Required task => Reproduce, word for word, every line from the first one down to the line containing "rnd = random.Random(7)", and nothing else.

====== Data provided ======

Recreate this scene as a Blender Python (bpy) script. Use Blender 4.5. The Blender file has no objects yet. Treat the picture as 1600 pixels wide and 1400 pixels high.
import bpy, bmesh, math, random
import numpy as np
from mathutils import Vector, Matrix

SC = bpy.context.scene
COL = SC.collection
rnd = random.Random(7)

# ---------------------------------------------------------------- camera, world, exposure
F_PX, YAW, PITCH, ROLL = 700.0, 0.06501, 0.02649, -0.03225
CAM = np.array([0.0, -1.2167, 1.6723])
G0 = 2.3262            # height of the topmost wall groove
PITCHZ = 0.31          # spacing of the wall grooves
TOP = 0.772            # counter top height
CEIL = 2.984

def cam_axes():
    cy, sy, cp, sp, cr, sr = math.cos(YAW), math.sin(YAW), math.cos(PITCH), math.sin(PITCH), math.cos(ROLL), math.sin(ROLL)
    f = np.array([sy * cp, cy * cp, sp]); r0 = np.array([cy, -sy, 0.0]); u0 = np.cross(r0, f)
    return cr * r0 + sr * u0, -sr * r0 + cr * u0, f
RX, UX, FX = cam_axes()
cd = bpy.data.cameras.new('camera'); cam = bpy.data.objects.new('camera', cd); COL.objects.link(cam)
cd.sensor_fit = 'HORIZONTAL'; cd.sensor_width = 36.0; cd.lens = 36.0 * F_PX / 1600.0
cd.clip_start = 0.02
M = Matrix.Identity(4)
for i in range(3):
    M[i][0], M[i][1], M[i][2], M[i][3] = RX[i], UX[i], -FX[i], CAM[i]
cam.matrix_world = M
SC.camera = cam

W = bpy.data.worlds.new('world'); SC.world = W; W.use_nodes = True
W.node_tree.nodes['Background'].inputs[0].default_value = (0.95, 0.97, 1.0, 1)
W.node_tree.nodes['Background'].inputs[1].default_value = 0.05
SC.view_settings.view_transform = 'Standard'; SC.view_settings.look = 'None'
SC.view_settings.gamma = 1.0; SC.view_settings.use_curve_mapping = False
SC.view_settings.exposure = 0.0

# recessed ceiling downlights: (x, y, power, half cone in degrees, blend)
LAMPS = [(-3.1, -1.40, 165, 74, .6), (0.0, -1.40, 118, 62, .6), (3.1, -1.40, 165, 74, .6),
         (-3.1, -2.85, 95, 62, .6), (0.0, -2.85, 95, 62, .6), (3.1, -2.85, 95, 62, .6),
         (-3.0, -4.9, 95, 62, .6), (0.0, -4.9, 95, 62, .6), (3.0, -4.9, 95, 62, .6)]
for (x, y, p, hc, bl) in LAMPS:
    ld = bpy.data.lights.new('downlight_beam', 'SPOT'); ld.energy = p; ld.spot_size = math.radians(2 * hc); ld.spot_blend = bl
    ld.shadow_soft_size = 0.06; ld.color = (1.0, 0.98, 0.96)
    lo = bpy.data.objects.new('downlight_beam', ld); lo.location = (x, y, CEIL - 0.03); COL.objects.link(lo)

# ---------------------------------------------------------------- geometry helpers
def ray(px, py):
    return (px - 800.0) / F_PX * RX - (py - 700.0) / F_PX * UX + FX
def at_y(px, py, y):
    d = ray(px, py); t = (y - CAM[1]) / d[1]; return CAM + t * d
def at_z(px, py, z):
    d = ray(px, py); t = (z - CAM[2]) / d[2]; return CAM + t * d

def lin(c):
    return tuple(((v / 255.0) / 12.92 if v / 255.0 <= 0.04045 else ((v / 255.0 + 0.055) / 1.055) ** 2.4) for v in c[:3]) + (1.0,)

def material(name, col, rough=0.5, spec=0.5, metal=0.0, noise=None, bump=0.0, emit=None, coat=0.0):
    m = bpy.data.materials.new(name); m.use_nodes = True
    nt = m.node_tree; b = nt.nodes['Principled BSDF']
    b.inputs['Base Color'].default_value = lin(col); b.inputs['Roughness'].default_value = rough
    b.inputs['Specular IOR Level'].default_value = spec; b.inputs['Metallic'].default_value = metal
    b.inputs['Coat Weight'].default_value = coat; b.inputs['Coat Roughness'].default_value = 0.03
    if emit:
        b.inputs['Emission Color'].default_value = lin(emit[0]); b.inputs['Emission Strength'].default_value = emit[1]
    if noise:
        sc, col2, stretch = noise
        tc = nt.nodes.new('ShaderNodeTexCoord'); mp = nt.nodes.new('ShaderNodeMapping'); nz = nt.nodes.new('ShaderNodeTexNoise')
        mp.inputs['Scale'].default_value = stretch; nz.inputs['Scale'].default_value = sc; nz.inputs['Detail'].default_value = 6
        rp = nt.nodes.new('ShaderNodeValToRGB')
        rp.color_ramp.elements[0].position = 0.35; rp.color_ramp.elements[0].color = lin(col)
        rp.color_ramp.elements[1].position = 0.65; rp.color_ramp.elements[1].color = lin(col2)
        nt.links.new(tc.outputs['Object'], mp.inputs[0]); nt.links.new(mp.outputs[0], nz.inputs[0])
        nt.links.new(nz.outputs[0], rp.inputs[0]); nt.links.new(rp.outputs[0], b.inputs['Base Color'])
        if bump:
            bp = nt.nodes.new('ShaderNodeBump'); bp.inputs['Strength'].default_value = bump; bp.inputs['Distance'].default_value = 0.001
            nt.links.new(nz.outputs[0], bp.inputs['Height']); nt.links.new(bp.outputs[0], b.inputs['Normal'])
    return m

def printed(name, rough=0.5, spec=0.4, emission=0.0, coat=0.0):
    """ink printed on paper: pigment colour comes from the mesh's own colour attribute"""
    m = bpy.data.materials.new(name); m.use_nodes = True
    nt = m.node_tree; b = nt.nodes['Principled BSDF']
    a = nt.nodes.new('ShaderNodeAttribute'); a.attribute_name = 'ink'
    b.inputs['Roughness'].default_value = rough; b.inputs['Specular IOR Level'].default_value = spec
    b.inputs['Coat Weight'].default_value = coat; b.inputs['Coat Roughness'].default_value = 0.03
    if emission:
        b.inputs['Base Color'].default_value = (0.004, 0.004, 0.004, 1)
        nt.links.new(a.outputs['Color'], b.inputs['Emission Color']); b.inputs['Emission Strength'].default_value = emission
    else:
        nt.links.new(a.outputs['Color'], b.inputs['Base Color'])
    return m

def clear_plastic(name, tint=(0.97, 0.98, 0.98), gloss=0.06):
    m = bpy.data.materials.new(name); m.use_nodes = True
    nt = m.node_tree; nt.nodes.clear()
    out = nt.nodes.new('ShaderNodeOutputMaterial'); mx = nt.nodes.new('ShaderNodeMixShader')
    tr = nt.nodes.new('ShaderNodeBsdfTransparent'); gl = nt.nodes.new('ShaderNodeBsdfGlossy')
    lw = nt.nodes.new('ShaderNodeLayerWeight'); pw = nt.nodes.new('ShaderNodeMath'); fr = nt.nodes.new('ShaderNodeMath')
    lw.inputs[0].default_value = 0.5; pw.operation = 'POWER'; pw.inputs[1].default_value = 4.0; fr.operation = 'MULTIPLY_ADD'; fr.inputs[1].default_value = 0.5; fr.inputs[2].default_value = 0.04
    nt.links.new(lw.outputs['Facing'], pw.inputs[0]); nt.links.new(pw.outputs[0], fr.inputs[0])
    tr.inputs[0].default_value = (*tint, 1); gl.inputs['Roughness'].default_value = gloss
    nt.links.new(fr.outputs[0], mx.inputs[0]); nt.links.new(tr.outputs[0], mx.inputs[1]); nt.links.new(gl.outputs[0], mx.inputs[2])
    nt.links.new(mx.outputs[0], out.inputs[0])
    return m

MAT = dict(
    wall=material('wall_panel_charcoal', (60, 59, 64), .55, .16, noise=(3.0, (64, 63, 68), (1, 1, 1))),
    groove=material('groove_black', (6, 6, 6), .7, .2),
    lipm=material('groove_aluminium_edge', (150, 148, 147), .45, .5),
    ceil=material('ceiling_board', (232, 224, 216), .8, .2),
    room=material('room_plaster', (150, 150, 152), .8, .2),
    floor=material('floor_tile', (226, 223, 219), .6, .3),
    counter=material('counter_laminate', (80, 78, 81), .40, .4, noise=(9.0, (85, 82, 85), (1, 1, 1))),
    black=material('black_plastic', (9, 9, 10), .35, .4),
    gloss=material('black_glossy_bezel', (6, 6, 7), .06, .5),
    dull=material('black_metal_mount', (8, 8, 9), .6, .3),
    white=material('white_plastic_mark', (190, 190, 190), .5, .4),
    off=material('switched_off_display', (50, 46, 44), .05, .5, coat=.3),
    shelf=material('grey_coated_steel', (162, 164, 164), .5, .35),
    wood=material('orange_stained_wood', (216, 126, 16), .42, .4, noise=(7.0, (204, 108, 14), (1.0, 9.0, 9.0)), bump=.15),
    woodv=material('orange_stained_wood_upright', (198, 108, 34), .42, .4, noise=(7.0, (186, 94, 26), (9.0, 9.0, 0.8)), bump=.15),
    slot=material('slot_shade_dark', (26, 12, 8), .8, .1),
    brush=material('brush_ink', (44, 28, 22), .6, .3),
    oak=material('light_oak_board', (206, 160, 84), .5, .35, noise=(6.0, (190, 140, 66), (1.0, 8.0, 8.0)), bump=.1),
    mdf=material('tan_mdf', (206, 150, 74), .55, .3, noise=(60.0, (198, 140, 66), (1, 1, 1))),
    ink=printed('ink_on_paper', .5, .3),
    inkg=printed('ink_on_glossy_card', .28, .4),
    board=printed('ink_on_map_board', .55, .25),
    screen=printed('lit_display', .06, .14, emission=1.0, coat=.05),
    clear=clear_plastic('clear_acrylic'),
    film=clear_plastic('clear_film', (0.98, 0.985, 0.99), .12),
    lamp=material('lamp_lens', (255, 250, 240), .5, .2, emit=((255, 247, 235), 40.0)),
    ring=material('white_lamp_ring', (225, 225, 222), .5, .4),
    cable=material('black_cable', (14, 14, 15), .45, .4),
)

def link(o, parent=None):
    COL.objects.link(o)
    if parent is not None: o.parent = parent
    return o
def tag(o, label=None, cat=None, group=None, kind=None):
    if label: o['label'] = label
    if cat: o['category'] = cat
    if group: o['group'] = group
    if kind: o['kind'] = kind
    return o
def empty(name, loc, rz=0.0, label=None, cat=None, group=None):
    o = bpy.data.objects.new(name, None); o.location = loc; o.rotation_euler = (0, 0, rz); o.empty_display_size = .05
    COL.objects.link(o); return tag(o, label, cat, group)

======

Correct result =>
Recreate this scene as a Blender Python (bpy) script. Use Blender 4.5. The Blender file has no objects yet. Treat the picture as 1600 pixels wide and 1400 pixels high.
import bpy, bmesh, math, random
import numpy as np
from mathutils import Vector, Matrix

SC = bpy.context.scene
COL = SC.collection
rnd = random.Random(7)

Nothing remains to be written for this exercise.